Now Ferry simply told Jaures that it was too late that "everything is finished, there is nothing left to do."
"To the very end," Jaures answered angrily, "we will continue to struggle against war."
"No," Terry replied. "You won't be able to continue. You will be assassinated on the nearest street corner."
2 Hours later a 29 year old man named
Raoul Villain
well educated but aimless, confused and unemployed was walking along the Rue Montmartre when he saw several men enter the Cafe du Croissant. Among them was Jaures, and Villain recognized him. As he watched, Jaures took a seat with his back to an open window. For 1/2 an hour while Jaures ate his dinner and conferred with editors of his newspaper, L' Humanite, about what should be said in the Saturday edition, Villain paced outside. He was armed; inflamed by the hysteria all around him, he had been planning to travel to Germany and shoot the Kaiser.

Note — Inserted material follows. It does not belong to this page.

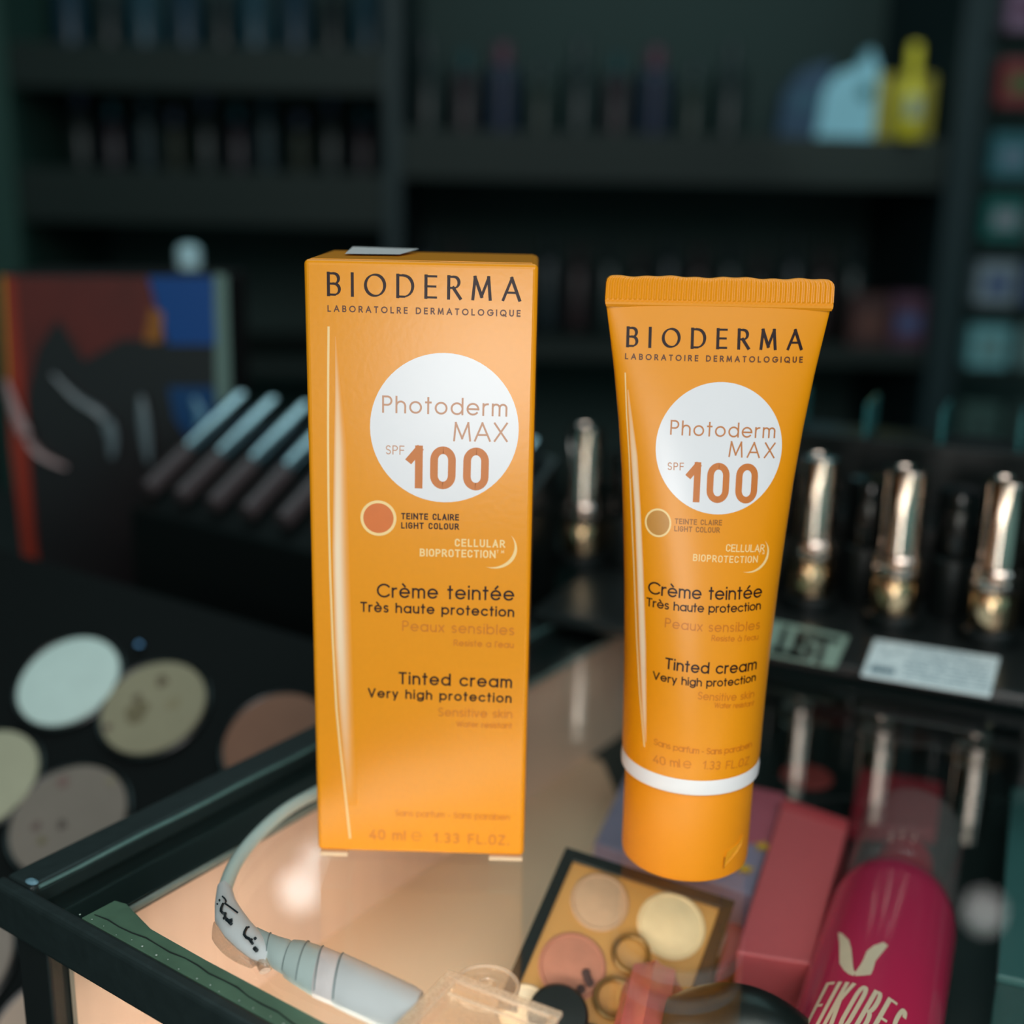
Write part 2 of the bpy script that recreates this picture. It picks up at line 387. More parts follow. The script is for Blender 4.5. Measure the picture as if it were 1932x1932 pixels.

Here, suddenly, was an opportunity to demonstrate his patriotism and strike a blow for France right at home.
Now inside the restaurant a man rose from another table and approached the Jaures group. He was a friend of one of Jaures companions, and he wanted to show off a photo of his baby daughter.
"May I see?" Jaures asked. He examined the picture, smiled, asked the child's age, and offered congratulations. At that instant Villain, standing just outside the window, fired 2 shots into the back of his head. Jaures was dead before the police arrived and the next day France and Germany mobilized. The Socialist in both countries, now without anyone capable of bringing them together, supported the move to war.